Friday, February 23, 2007

Surat Ba’asyir Sulut Polemik

Oleh : ABDULLAH UBAID/SYIRAH/23-2-2007


Jakarta- Surat yang dikirim pemimpin Majelis Mujahidin Indonesia (MMI) Abu Bakar Ba’asyir kepada Presiden Susilo Bambang Yudhoyono (SBY), di Istana Negara kemarin siang (22/02), menuai kontroversi.

Surat yang berisi anjuran Ba’asyir agar SBY mengeluarkan dekrit atau kepres untuk kembali kepada Syariat Islam itu ditanggapi Masyhuri Naim dengan pertanyaan balik, “Apa pernah kita menggunakan syariat Islam, kok ada dekrit kembali kepada...,” tandas Rais Syuriah Pengurus Besar NU itu kepada Syir’ah.

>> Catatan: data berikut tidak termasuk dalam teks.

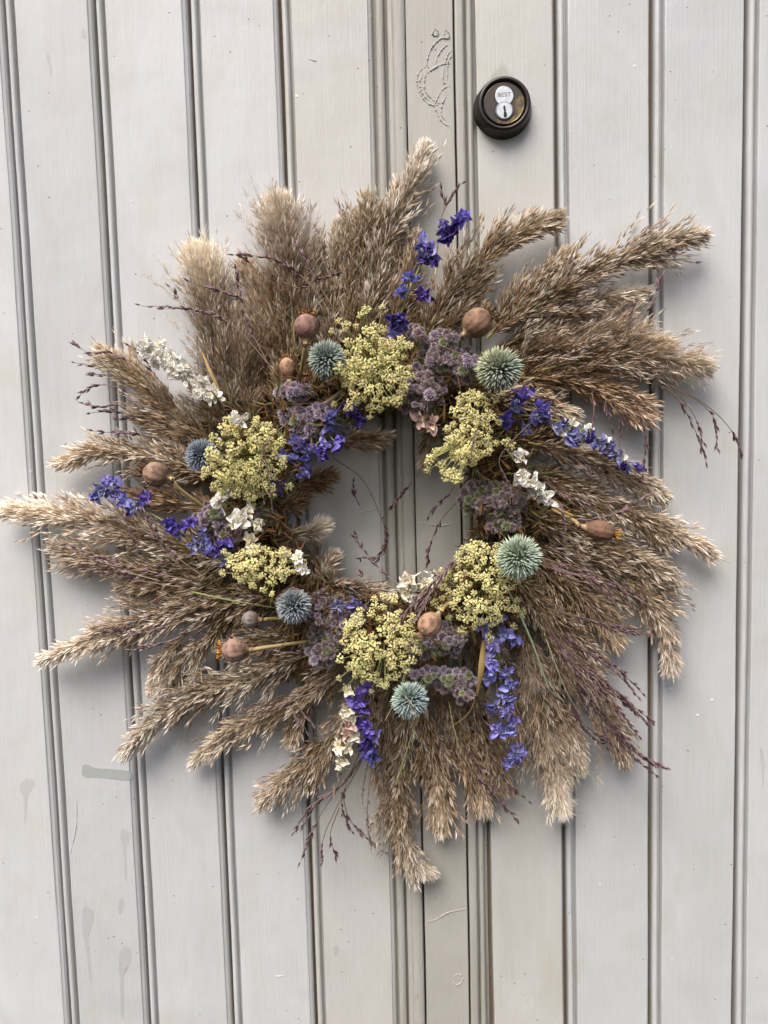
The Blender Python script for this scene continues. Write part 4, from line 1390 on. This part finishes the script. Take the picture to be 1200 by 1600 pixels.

Soal aturan negara yang berdasarkan syariat Islam, umat Islam mayoritas pasti setuju. “Termasuk saya,” katanya. Tapi, ia menambahkan, peraturan syariah itu bukan dalam bentuk formal seperti undang-undang. Formalitas syariat Islam tak begitu penting dan belum tentu bisa menjawab masalah. Yang lebih penting adalah penerapan substansi syariat Islam, misalnya prinsip keadilan, perdamaian, tolong menolong, dan sebagainya. “Buat apa kalau cuma formalitas,” cetusnya.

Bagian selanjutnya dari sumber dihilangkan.